Designer: Studio Flax + Purl Soho

Thread: Perle Cotton #8 (various colors; I have quite a stash)

Stitches: I did my own thing, using a combination of my favorite embroidery stitches: stem stitch, back stitch, long-and-short stitch, chain stitch, lazy daisy stitch, and French knots.

Completed: May 2024

Working and Finishing Notes: Many years ago, I bought a kit I saw in a Purl Soho newsletter. It was immediately appealing to me . . . a simple Swedish design printed on high quality linen — and it came with some lovely linen embroidery thread. The kit was a collaboration with Studio Flax, a UK company with really gorgeous designs and kits and materials.  In early April, I pulled the whole thing out and decided to give it a try. Looking at the directions, I noticed that they were . . . scant. Nice photos. They indicate which colors to use where. They list the stitches they used . . . in a sentence. But they don’t indicate where they used which stitches.* I also noted that the linen embroidery floss, although it was packaged in such a lovely way and was truly beautiful to behold, felt . . . well. Kinda nasty. (Linen is Like That. It only softens with wear and with use, over time.) I also could see that, upon closer inspection, I was uninspired by the color choices. But I decided to carry on and give the whole thing a try — using the linen thread and figuring out the stitches on my own. Which didn’t last long at all. I just don’t have patience to work with that linen thread. So on to Plan B! I got out my (substantial) collection of Perle Cotton thread, chose my color palette, and stuck the directions in the recycling bin. I went “my own way” with this one.

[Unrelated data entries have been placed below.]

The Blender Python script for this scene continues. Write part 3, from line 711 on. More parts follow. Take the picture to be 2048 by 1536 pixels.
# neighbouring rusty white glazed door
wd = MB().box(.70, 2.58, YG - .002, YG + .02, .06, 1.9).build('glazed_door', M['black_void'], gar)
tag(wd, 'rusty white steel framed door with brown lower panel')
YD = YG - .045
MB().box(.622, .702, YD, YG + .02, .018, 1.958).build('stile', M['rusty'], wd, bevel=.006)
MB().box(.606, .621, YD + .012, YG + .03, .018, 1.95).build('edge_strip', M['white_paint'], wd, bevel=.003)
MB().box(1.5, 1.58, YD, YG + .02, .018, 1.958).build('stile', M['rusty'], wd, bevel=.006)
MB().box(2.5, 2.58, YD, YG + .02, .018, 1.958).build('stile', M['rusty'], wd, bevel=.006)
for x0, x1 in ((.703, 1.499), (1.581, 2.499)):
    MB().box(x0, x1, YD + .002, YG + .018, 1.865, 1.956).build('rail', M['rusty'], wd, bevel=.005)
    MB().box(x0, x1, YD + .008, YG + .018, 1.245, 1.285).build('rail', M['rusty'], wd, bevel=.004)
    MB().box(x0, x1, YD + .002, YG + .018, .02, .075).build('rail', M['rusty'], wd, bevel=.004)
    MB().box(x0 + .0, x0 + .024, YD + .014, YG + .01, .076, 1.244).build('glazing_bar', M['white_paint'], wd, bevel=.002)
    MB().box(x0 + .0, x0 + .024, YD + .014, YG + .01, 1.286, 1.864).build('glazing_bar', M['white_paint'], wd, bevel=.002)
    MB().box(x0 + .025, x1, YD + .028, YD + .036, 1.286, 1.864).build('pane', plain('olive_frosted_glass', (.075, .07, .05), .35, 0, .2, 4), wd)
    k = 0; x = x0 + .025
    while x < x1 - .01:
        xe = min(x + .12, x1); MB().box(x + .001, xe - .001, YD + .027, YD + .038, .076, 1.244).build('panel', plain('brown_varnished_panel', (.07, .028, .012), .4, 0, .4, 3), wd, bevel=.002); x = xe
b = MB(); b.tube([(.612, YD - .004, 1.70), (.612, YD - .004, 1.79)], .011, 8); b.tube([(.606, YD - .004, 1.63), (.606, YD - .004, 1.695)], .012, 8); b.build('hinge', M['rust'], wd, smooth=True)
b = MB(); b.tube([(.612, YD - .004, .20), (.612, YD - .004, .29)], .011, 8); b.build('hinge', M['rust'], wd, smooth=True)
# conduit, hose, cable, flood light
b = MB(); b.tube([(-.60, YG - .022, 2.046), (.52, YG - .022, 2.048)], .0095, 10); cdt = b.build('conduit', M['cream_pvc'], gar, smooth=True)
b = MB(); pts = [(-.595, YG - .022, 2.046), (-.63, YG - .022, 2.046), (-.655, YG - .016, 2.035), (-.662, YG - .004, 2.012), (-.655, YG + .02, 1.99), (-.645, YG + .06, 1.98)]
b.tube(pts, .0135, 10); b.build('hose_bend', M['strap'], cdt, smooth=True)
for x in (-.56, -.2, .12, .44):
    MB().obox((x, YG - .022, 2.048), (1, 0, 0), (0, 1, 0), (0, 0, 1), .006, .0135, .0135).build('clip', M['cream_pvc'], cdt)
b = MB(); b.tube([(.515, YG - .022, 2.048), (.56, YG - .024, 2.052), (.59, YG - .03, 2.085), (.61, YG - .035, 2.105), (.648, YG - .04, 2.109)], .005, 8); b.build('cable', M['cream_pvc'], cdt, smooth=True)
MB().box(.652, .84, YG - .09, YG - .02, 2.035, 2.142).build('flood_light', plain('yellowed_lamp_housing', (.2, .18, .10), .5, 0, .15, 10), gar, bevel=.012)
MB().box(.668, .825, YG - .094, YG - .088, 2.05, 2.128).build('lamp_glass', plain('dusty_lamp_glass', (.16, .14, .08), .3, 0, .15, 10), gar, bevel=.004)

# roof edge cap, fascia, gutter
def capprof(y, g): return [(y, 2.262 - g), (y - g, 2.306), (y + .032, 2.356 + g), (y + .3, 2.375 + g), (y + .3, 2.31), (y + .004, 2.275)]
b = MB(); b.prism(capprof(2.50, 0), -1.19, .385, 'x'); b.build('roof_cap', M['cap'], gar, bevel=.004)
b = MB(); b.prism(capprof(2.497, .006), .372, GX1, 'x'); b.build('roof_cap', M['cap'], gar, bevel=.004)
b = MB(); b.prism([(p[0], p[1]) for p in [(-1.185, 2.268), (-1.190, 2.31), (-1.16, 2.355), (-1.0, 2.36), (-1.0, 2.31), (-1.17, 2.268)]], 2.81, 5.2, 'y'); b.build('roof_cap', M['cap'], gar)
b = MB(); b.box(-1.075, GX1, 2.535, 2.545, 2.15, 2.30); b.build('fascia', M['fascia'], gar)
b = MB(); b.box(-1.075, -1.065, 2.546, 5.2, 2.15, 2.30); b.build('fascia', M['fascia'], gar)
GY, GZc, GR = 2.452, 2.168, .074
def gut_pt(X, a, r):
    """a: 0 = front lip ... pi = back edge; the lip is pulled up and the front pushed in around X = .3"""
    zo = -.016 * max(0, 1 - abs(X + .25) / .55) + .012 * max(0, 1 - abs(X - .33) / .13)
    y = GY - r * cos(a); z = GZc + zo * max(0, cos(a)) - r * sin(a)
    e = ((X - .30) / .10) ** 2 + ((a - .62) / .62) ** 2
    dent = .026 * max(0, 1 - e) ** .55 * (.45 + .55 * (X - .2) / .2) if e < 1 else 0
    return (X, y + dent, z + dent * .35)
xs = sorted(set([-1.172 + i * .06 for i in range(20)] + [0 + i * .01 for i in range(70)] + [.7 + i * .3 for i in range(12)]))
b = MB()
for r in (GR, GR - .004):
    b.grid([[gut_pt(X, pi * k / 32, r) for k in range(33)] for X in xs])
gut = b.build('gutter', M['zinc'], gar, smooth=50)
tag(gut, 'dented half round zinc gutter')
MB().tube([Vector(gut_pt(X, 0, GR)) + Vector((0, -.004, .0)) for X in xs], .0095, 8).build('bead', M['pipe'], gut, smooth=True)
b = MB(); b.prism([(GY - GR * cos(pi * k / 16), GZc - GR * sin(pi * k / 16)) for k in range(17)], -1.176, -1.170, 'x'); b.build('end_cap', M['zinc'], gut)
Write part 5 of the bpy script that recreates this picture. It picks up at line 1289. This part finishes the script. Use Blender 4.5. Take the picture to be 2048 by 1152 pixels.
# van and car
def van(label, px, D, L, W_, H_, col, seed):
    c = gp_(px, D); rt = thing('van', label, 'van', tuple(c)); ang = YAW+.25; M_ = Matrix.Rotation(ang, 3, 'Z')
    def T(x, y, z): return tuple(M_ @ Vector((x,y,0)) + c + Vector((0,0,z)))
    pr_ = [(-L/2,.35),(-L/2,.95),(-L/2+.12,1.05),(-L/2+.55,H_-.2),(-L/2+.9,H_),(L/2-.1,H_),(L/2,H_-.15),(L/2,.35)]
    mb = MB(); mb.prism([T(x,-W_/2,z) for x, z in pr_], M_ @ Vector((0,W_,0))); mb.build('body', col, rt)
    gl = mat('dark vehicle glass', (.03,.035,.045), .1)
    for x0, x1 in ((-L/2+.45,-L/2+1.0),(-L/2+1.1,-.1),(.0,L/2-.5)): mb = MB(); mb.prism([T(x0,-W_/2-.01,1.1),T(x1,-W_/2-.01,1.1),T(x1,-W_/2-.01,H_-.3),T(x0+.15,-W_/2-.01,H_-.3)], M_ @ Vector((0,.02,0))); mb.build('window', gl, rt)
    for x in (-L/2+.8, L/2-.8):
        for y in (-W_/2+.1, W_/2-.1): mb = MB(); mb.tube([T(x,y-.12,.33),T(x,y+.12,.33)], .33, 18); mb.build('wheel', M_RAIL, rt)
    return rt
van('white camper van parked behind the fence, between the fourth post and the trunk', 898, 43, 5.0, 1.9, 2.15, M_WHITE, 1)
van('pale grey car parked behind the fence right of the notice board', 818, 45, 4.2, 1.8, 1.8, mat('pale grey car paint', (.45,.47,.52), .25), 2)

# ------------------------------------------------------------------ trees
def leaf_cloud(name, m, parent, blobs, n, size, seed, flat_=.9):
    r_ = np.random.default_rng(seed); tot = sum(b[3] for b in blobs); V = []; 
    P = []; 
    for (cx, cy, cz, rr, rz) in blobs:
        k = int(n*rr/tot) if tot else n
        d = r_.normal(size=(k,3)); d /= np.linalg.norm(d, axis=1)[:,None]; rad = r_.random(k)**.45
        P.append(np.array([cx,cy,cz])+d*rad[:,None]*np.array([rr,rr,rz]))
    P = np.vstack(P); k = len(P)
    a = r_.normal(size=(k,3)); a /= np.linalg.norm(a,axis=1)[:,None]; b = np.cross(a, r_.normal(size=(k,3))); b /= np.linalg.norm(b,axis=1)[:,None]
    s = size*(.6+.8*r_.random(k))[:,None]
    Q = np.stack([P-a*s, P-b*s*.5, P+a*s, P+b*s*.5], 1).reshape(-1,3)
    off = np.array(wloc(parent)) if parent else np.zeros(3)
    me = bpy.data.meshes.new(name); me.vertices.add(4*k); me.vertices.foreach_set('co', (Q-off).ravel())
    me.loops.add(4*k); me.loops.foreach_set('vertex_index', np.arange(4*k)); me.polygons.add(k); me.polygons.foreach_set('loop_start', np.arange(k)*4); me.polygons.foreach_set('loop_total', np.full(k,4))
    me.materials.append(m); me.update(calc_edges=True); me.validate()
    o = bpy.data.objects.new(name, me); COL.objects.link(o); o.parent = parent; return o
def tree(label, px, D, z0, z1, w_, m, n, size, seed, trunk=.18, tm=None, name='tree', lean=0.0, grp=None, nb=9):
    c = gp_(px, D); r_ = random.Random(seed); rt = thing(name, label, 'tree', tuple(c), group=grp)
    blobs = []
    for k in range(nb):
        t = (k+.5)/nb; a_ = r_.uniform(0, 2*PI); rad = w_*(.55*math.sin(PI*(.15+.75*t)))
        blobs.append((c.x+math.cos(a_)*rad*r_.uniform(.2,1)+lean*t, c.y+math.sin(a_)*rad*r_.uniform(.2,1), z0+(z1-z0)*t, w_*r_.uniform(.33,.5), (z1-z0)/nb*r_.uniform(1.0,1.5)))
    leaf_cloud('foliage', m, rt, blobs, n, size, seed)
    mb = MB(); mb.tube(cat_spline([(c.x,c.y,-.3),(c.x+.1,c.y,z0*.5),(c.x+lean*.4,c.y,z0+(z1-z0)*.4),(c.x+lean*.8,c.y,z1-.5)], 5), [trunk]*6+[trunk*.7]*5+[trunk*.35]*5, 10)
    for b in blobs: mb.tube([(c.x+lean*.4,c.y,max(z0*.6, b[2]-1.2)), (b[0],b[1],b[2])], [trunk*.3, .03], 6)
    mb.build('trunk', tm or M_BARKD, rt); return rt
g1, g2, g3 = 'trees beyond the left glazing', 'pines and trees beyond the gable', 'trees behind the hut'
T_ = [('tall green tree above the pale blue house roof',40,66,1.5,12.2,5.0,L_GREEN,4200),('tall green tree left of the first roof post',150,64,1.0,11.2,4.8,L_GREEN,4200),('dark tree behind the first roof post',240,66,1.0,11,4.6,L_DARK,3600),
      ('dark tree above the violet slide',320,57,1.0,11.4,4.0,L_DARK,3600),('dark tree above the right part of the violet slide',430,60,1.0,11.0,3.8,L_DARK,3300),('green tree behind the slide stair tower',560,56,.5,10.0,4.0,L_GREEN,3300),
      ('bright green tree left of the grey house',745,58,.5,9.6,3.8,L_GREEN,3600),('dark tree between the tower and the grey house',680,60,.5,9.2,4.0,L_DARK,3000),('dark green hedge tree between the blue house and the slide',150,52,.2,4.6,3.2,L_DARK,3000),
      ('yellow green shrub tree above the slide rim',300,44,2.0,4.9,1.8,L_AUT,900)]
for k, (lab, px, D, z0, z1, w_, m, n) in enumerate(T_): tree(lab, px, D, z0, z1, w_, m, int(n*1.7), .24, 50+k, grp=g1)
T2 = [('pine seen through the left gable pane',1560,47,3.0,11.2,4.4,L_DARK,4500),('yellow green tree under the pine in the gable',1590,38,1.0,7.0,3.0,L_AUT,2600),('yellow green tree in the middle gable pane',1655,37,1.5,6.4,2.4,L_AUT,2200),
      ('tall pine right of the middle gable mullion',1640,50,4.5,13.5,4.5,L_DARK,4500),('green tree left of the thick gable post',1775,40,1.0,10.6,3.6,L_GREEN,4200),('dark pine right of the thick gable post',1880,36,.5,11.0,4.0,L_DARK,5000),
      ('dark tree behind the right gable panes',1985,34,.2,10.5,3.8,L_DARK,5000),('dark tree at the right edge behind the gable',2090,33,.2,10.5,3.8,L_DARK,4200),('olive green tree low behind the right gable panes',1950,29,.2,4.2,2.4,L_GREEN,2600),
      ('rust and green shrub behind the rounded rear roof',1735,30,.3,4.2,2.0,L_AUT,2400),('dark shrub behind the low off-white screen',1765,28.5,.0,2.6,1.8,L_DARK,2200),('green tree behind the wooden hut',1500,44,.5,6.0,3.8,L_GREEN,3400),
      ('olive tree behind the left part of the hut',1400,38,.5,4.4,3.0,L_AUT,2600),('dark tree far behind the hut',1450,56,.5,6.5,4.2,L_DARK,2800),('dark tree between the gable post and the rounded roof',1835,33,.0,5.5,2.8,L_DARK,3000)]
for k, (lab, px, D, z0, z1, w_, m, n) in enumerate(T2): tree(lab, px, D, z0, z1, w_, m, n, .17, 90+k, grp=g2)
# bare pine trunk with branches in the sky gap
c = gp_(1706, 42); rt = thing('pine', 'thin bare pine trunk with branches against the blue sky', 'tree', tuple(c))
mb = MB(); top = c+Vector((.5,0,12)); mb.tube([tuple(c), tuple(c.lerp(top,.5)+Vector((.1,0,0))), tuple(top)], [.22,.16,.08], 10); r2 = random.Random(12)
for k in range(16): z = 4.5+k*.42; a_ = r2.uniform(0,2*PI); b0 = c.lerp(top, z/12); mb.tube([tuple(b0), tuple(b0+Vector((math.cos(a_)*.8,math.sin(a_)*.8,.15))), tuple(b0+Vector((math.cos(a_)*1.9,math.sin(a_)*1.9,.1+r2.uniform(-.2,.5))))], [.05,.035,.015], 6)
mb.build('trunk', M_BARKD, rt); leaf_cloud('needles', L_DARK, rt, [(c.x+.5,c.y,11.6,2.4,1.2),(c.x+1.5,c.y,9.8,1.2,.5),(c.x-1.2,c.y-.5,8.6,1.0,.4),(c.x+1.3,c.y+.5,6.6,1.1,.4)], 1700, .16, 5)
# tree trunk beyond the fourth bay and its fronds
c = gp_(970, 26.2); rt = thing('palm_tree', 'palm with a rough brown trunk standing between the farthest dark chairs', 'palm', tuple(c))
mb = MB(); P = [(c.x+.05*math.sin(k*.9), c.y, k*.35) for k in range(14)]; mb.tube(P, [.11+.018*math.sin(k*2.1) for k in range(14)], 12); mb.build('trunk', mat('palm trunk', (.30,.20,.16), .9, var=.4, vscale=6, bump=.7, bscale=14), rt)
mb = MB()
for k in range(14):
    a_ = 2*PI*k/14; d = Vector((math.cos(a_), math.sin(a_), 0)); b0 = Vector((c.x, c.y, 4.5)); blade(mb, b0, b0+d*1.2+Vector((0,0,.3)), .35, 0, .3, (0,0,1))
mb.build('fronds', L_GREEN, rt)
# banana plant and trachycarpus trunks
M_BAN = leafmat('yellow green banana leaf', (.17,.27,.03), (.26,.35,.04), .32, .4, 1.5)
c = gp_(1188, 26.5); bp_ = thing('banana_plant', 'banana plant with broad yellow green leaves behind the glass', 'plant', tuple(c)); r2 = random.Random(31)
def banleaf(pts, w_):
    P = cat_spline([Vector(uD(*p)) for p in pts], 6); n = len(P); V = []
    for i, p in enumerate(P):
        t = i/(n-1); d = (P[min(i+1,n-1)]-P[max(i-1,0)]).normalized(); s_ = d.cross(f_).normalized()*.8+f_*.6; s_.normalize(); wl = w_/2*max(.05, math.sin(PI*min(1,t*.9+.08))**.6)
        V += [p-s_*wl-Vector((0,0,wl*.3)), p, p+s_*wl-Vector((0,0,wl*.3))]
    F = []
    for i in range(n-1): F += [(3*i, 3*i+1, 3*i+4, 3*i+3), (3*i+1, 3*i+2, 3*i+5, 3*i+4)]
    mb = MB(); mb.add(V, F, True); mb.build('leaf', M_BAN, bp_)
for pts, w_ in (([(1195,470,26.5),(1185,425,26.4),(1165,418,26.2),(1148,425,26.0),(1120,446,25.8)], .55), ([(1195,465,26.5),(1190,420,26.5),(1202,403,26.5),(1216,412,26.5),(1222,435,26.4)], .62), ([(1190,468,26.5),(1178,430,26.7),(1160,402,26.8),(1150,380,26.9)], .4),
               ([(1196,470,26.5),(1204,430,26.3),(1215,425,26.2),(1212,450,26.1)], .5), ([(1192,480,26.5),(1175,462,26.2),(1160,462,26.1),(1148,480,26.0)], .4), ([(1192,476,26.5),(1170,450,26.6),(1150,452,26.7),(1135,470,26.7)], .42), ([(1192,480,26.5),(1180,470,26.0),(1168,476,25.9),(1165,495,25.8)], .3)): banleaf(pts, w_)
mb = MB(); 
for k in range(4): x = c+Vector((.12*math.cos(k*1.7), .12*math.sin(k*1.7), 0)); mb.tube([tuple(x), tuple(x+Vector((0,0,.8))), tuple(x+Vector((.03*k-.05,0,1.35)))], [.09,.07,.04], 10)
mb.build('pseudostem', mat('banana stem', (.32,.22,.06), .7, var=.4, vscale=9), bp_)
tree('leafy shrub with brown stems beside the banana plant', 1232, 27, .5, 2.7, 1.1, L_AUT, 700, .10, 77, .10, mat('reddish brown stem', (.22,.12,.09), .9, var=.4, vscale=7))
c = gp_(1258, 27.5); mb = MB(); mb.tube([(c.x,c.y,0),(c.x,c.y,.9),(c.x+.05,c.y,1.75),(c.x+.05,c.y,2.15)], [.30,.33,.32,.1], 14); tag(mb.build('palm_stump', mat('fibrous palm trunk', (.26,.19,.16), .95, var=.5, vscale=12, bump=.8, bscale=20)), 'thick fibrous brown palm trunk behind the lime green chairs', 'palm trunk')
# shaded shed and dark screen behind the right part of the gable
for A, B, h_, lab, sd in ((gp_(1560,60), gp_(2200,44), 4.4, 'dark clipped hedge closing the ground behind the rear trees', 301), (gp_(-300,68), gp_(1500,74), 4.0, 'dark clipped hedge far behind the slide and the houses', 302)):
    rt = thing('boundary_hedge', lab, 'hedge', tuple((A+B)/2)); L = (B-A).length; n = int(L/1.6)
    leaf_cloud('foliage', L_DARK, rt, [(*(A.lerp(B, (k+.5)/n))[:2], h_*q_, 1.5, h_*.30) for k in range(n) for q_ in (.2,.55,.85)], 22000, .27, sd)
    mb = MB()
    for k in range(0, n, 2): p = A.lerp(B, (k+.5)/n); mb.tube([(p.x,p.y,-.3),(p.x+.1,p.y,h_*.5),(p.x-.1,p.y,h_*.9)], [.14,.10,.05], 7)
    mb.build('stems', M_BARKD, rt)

* While poking around on the Purl Soho website, I discovered that you can download the stitch guides for each of the Swedish embroidery panels. This is not indicated in the print directions, but the full charts do exist. (I opted to let that go, already committed to doing it my way.)

Other notes:

  • I never use embroidery hoops when I stitch.
  • I did use a backing fabric behind my stitching.
  • I always try to include a photo (in the Gallery) of the back side of my work. I was taught to embroider with the philosopy that keeping things neat on the back side . . . was the best way to keep things neat on the front side. The proof is always in the pudding!